「聞きたいことは何ですか?」
彼女は大学に戻り、学業を続けながら難民のことを常に考えていた。「しかし、まだ学生の自分に何ができるかわかりませんでした。いずれにせよ、また世界を見に行こうと思っていました」そこで、行動力のある彼女はさまざまな計画を立て始めた。2016年、彼女は教育部に「大学‧短大国際学生国際体験教育計画」を申請した。外国の学生たちの中国語学習状況と、中欧および東欧での台湾の発展空間を理解するという計画で、計画は認められた。
そこで海外の多くの在外公館を訪ねた。2016年の夏、ハンガリーの在外公館を訪れた時、駐ハンガリーの陶文隆‧大使と会うことができ「聞きたいことは何ですか?」と問われた。この一言が、彼女の人生に大きな意味を持つことになる。
大使は、胡鈞媛が準備していた質問に答え終えると、再び「聞きたいことは何ですか」と問いかけた。そして大使は「この社会では、情報を集めるのは難しくありませんが、難しいのは正しい問いを持つことです」と語ったのである。
以来彼女は「聞きたいことは何ですか」と自らに問い続け、世界に問い続けた。問題解決のためのASK(Always Seek Knowledge)が座右の銘になった。「正しい問いを投げかけることで、自分の夢を見出せました」と、胡鈞媛は顔を輝かせる。「私の夢は自分の成功ではなく、人の役に立つことです」と言う。そして大学卒業を前に、「国際難民問題」を考えるためにロンドン大学大学院の教育および国際開発修士課程に進学することを決めた。
庇護を求める道へ
庇護を求める難民は多くの種類に分けられるが、彼女は主に戦争難民とジェンダー難民に関心を注いでいる。「この二つは人数は非常に多いのにも関わらず、リソースが少ないのです」と言う。膨大な人数になる戦争難民は、多くの国の庇護の対象となる。一方のジェンダー難民は、ここ数年ようやく取り上げられるようになった。多くの国でLGBTQが迫害されていることから生じる特殊な難民である。「こうした難民はジェンダー多様性に寛容な庇護国を見つけるのが難しいのですが、台湾はこの面で世界有数の多様性を認めている国なのです」
イギリスで修士号を取得した彼女は、帰国するとすぐにユネスコの青年研究院計画に参加し、それと同時にRefugee 101 Taiwanを設立した。さらに教育部青年発展署国際組で青年諮問委員も務めている。

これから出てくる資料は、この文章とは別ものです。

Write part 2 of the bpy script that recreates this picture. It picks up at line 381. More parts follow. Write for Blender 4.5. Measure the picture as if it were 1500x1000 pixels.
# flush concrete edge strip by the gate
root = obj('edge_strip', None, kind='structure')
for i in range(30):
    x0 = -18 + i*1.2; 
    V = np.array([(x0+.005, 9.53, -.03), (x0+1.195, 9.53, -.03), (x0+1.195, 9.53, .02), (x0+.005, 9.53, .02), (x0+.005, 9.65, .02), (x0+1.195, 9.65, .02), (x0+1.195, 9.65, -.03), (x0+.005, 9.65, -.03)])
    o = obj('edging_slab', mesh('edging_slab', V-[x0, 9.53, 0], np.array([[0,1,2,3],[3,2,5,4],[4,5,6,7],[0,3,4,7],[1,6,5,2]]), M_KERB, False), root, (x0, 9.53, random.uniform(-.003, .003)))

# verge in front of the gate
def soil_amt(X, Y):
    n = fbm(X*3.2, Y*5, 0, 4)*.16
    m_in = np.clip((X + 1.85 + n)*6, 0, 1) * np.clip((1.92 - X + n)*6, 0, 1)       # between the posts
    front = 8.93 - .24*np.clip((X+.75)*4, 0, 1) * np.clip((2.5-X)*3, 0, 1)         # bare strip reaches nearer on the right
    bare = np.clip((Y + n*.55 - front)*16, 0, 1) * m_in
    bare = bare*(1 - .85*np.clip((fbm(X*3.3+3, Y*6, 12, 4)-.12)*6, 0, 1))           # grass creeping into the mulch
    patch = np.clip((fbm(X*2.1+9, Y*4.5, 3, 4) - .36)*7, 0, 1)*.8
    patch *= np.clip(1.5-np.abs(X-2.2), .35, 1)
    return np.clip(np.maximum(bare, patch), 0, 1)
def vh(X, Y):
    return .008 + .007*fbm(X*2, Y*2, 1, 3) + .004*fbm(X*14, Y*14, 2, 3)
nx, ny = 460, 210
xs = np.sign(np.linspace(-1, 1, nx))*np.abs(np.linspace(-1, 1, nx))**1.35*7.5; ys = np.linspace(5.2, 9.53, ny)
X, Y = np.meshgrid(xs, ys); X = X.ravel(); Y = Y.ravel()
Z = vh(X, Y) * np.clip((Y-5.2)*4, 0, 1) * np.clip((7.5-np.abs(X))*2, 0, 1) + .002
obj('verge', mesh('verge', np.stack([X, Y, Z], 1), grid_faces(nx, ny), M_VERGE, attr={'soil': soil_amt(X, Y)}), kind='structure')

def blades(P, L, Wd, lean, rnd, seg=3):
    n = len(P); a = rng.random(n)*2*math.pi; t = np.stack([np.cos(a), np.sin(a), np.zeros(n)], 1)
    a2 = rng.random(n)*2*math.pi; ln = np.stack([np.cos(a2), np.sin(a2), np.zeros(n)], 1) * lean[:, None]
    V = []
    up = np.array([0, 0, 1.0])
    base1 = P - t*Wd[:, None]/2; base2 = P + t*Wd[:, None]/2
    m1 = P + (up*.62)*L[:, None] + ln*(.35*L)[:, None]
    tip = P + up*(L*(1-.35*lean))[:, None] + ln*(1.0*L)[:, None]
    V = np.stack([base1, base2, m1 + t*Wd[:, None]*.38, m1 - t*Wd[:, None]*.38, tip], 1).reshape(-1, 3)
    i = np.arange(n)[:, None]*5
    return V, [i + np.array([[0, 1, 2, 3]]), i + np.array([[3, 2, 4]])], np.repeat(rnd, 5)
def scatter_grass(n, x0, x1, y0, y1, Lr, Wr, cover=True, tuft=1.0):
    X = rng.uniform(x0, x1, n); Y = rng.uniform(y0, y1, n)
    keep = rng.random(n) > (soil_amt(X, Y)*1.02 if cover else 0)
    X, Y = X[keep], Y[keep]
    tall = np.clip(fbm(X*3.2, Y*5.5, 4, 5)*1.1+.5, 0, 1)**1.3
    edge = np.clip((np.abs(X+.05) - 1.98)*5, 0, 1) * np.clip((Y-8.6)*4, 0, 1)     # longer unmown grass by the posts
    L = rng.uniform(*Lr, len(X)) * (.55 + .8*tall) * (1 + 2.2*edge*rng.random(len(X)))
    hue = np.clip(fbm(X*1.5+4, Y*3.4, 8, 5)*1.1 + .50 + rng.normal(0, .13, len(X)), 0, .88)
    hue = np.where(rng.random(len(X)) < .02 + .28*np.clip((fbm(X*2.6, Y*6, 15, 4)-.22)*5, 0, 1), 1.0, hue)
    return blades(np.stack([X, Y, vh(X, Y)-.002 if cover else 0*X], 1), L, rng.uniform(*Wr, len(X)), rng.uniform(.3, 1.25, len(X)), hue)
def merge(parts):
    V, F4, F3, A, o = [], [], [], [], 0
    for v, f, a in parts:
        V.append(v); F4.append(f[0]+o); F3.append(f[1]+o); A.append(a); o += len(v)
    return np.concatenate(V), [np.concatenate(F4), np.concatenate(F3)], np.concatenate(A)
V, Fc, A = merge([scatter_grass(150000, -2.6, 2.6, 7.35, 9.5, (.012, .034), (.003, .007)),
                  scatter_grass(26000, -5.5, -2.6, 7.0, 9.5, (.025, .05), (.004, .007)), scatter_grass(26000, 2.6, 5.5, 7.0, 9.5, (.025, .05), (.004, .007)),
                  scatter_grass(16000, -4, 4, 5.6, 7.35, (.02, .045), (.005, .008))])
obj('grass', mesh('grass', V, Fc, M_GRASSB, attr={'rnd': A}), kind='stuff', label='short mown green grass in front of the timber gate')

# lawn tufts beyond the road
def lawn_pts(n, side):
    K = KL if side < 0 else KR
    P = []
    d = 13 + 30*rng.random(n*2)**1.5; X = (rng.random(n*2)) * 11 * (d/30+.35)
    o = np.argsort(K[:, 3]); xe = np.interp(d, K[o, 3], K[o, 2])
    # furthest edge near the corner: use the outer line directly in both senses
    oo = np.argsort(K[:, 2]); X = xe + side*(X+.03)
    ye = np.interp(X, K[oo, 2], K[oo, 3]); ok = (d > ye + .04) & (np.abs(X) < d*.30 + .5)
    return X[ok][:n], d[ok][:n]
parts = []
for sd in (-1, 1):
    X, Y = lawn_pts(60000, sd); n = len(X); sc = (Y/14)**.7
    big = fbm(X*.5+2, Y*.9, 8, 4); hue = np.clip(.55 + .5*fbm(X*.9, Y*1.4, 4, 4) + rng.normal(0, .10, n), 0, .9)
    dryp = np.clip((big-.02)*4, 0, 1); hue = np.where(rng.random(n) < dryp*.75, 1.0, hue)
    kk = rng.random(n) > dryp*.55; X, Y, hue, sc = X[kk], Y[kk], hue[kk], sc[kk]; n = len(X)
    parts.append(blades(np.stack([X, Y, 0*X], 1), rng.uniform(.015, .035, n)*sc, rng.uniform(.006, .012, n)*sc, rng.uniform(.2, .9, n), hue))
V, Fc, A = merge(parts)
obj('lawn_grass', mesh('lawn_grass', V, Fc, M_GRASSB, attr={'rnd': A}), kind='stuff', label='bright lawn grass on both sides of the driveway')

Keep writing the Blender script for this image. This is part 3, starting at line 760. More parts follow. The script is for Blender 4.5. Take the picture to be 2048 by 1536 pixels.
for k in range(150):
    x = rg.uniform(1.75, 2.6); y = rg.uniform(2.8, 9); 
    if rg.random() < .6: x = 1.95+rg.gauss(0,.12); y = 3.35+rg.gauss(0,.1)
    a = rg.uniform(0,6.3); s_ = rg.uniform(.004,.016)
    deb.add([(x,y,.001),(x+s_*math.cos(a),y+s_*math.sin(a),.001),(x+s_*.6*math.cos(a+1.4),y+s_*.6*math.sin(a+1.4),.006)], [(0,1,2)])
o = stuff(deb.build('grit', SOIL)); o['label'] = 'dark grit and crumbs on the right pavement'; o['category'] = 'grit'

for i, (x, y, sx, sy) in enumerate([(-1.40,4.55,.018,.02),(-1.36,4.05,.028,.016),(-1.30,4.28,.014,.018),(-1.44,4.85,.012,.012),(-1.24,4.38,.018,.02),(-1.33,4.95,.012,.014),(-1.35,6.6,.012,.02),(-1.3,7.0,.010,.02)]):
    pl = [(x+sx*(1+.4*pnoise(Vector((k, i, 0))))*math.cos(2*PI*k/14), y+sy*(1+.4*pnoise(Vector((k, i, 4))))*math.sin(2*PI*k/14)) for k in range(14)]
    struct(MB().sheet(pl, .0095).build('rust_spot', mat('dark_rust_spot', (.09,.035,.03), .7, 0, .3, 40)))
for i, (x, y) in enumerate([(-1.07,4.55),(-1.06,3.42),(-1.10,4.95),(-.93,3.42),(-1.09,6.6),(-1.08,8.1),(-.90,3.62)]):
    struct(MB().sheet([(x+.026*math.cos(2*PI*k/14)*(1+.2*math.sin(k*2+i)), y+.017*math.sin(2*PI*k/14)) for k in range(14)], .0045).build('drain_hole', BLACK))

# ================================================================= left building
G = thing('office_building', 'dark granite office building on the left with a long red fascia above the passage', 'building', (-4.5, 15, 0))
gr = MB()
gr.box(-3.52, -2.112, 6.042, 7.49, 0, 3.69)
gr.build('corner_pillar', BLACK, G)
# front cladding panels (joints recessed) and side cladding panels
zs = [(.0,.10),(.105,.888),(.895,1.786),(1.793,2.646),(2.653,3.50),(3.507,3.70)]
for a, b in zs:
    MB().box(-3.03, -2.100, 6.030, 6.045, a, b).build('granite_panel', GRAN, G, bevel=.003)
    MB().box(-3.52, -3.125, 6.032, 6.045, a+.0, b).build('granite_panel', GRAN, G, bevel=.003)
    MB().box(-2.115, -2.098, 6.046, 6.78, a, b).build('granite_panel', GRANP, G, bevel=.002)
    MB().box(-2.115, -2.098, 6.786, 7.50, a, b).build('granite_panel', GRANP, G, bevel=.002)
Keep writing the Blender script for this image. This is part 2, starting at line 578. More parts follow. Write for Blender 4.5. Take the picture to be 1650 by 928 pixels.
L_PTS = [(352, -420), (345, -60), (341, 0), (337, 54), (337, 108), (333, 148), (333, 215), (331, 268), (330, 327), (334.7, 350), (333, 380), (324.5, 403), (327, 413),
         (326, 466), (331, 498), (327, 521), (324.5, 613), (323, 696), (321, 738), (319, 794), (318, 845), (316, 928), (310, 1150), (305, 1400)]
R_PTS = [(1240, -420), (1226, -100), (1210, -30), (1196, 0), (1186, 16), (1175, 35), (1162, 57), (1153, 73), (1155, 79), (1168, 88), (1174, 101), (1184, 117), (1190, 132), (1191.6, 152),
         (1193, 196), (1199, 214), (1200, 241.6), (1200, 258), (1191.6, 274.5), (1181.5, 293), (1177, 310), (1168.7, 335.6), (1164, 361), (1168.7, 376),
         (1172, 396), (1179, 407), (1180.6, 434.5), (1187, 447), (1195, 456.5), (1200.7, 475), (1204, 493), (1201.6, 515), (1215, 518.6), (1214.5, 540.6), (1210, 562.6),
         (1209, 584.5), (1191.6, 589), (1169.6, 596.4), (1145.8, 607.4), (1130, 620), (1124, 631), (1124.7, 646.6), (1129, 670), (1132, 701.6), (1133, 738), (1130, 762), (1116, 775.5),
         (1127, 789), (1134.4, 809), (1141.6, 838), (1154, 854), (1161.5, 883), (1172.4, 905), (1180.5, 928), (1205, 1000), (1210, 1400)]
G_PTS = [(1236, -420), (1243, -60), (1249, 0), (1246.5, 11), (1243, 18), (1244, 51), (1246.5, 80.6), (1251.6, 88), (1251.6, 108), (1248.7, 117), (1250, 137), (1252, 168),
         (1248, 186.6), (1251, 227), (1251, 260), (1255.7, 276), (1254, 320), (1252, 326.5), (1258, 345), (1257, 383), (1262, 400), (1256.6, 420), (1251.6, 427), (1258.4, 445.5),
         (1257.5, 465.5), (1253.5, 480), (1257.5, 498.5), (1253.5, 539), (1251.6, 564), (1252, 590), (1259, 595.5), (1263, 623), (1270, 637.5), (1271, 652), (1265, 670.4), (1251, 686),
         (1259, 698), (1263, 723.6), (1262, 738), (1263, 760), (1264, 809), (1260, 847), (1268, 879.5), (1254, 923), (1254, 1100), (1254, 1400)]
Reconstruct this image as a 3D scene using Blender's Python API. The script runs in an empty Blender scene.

彼女は各地で講演し、団体のカリキュラムを通して参加者に「難民法」と難民の境遇を経験させる。また海外の難民団体と台湾人権促進会の協力や会談を進め、台湾人と難民の交流の機会を積極的に設けることで、台湾が難民庇護国になる可能性を探っている。困難な目標を達成するには、まずじっくりとエネルギーを蓄える必要がある。難民に関する課題は一朝一夕に解決できるものではなく、胡鈞媛は自分が長い道を歩んでいることを知っている。
これからずっとこの道を歩んでいこうと思う原動力を問うと、胡鈞媛は穏やかな声でこう答えた。「当初青年大使に応募したのは、世界に台湾を——T.A.I.W.A.N.(The Amiable Individuals Welcome All Nations/友好的な人々がすべての国を歓迎する)として紹介したかったからです。台湾をそういう国にしたいという思いが私の原動力です」と言う。
胡鈞媛は、母なる台湾に永遠の憧憬を抱いている。「台湾には包容力、人権、自由があり、団結しています。そして常にもっと進歩すべきところがあると知っていて努力し続けているのです」と言い、目を輝かせた。「私は永遠に進歩し続ける台湾を誇りに思い、自分が台湾人であることを誇りに思っています」
胡鈞媛はパレスチナのヘブロンで抗争に巻き込まれたが、現地の人々にとってはこれが日常生活なのである。
スウェーデンで道に迷っていた胡鈞媛は、アルバイトで生計を立てているスーダン難民の一家に助けられた。この家族は彼女を駅まで送ってくれた上に、彼女がお金に困っていると思い、首都行きの高価なチケットまで買ってくれた。
さまざまな国から来て苦しい生活を余儀なくされていても、難民キャンプの子供たちはカメラを見ると明るい笑顔を見せる。写真はヨルダンのジャラシュ・キャンプ。